The Clink Prison, turismo entre mazmorras
Breve artículo sobre este peculiar museo de los horrores
No muy lejos del London Bridge, casi a orillas del Támesis, en una inesperada callejuela que desemboca en un bajel pirata en dique seco en el que se desarrollan espectáculos para niños justo después de pasar al lado de las ruinas del palacio de Winchester, se encuentra la sugerente entrada al Clink Museum. A pesar de las pintas que tiene, con su angosta escalinata que desciende hasta el subsuelo, con su reja metálica y su colgado de opereta, no se trata de una atracción de feria —aunque tampoco diste mucho de serlo—, sino un museo dedicado a una de las más antiguas prisiones de Inglaterra.
En concreto, la actividad de la Clink Prison se mantuvo, a excepción de algunos periodos de inactividad, revueltas y reformas, entre 1144 y 1780. Sus muros albergaron prostitutas, morosos, herejes, algún preso político y, por supuesto, ratas. De dimensiones reducidas, mal iluminada y peor ventilada, es un horror aún a día de hoy y tuvo que ser peor aún en el pasado.
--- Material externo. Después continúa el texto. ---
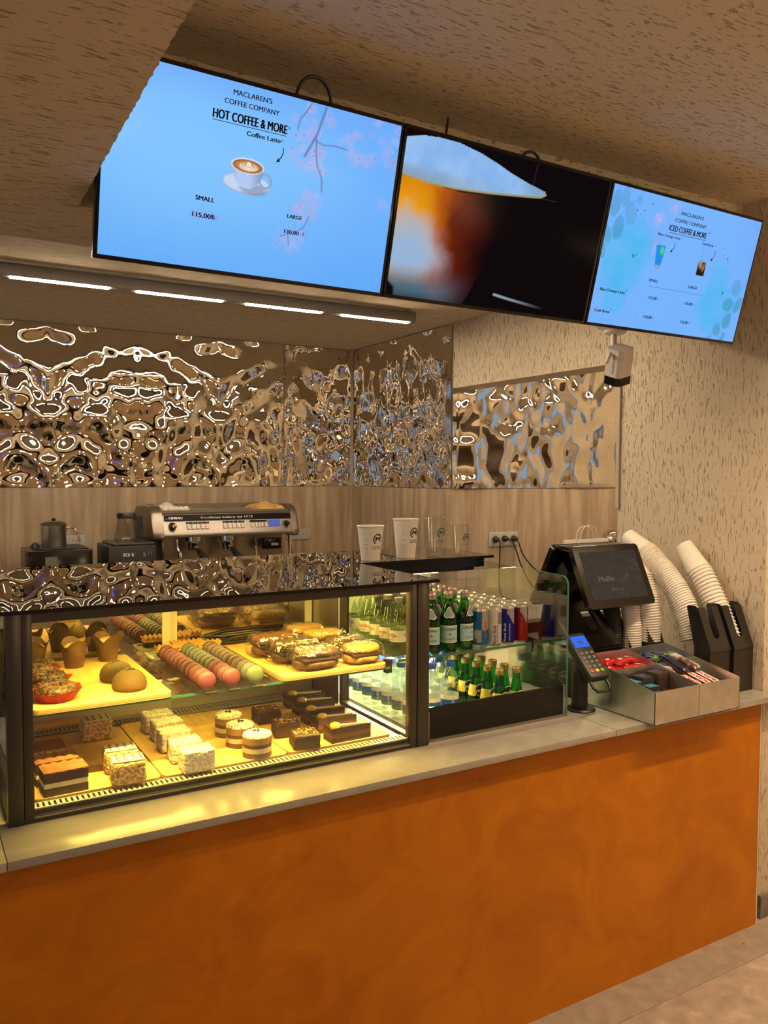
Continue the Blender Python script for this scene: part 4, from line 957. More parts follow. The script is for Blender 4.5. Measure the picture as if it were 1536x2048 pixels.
for ci, x in enumerate((1.372, 1.446, 1.517, 1.583)):
    for k in range(7):
        if ci == 3 and k < 2: continue
        y = 2.148+.0665*k
        o = W0 if first else dup(W0); first = False
        mv(o, (x, y, ZD), (0, 0, random.uniform(-.5, .5)))
        o['label'] = 'blue-capped water bottle, %s from the front, %s column of the lower shelf' % (nth(k), ('leftmost', 'second', 'third', 'fourth')[ci]); o['group'] = 'blue-capped water bottles'
# small green bottles with yellow labels
def green_small():
    r_ = thing('green_bottle', '', 'bottle')
    mb = MB(); mb.lathe([(0, .001), (.0265, 0), (.0285, .004), (.0285, .020), (.0275, .040), (.0235, .070), (.0175, .098), (.0135, .118), (.0125, .130), (.0125, .146), (0, .146)], seg=22); mb.build('bottle', M_green, r_)
    mb = MB(); mb.lathe([(0, .142), (.0140, .142), (.0145, .147), (.0140, .149), (.0145, .151), (.0145, .157), (.0125, .159), (0, .1595)], seg=18); mb.build('cap', M_gold, r_)
    PR = [(0, .0287), (.020, .0287), (.040, .0278), (.070, .0239), (.098, .0180), (.118, .0140)]
    R_ = lambda z: float(np.interp(z, [p[0] for p in PR], [p[1] for p in PR]))+.0002
    mb = MB(); mb.mi = 0; ZL = .066; v = []; nz = 5
    for i in range(13):
        a = -1.9+i*.13
        for q in range(nz): z = ZL-.018+.036*q/(nz-1); v.append((R_(z)*math.sin(a), -R_(z)*math.cos(a), z))
    mb.add(v, [(nz*i+q, nz*i+nz+q, nz*i+nz+q+1, nz*i+q+1) for i in range(12) for q in range(nz-1)])
    for mi, s_ in ((1, .0205), (2, .0185)):
        mb.mi = mi; v = []; nr = 4
        for k in range(nr+1):
            for i in range(24):
                q = s_*k/nr; x, z = q*math.cos(2*PI*i/24), ZL+q*math.sin(2*PI*i/24); rr = R_(z)+.0004*mi; a = .35+x/rr; v.append((rr*math.sin(a), -rr*math.cos(a), z))
        mb.add(v, [(k*24+i, k*24+(i+1) % 24, (k+1)*24+(i+1) % 24, (k+1)*24+i) for k in range(nr) for i in range(24)])
    lb = mb.build('label', [M_yel, M_wlab, M_ink], r_)
    mb = MB(); mb.text('Perrier', lambda x, y: ((R_(ZL-.002+y+x*.25)+.0013)*math.sin(.35+x/.025), -(R_(ZL-.002+y+x*.25)+.0013)*math.cos(.35+x/.025), ZL-.002+y+x*.25), .0085, .031, 'C', .03); mb.build('lettering', M_wht, lb, flat=True)
    return r_
G0 = green_small(); first = True
for ci, x in enumerate((1.652, 1.718)):
    for k in range(6):
        y = 2.056+.0625*k+(.0 if ci else .004)
        o = G0 if first else dup(G0); first = False
        mv(o, (x, y, ZD), (0, 0, random.uniform(-.35, .15)))
        o['label'] = 'small green bottle with a yellow label, %s from the front, %s column' % (nth(k), ('left', 'right')[ci]); o['group'] = 'small green bottles with gold caps'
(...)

Sin duda, visitarla es el mejor modo de sumergirse en lo que fue una mazmorra en tiempos menos civilizados, algo que constituye su punto fuerte y, claro, su punto débil.
Aunque por algún extraño motivo a responsables de la Clink se le ha ocurrido atraer al público infantil con reclamos lúdicos y promesas de juegos e investigaciones, por el contrario no han pensado rebajar al mismo nivel el grado de horror de las instalaciones. Las esculturas de cera que representan a viejas harapientas, putas desahuciadas y herejes en proceso de purificación oscilan entre lo espeluznante y lo gore. En los decorados, incluido un ulterior sótano que por lo visto se inundaba con las crecidas del Támesis —y que se conserva inundado, con cadáver, de cera, a juego—, se palpa la insalubridad hasta tal punto que resultan agobiantes, sensación que no viene atenuada por la mala ventilación: a pesar de los ventiladores instalados en cada habitáculo, el aire no circula por espacios tan reducidos y laberínticos.
Desde luego, el impacto que generan las reproducciones de los presos, el mobiliario, las cadenas, los instrumentos de tortura —con los que se puede enredar— y demás parafernalia es total, aunque no muy indicado para niños pequeños, para los cuales los acertijos y las curiosidades tampoco resultan tan atrayentes. Como cierre, el juego prometido: un sarcófago con agujeros en los laterales por los que introducir las manos a ciegas y palpar huesos, ratas o cosas peores.
En definitiva, el Clink Museum ofrece una alternativa de ocio truculento no apto para todos los públicos y sensibilidades. La entrada, además, no es barata en comparación con otras alternativas. Eso sí, la historia del lugar es fascinante. Para gustos.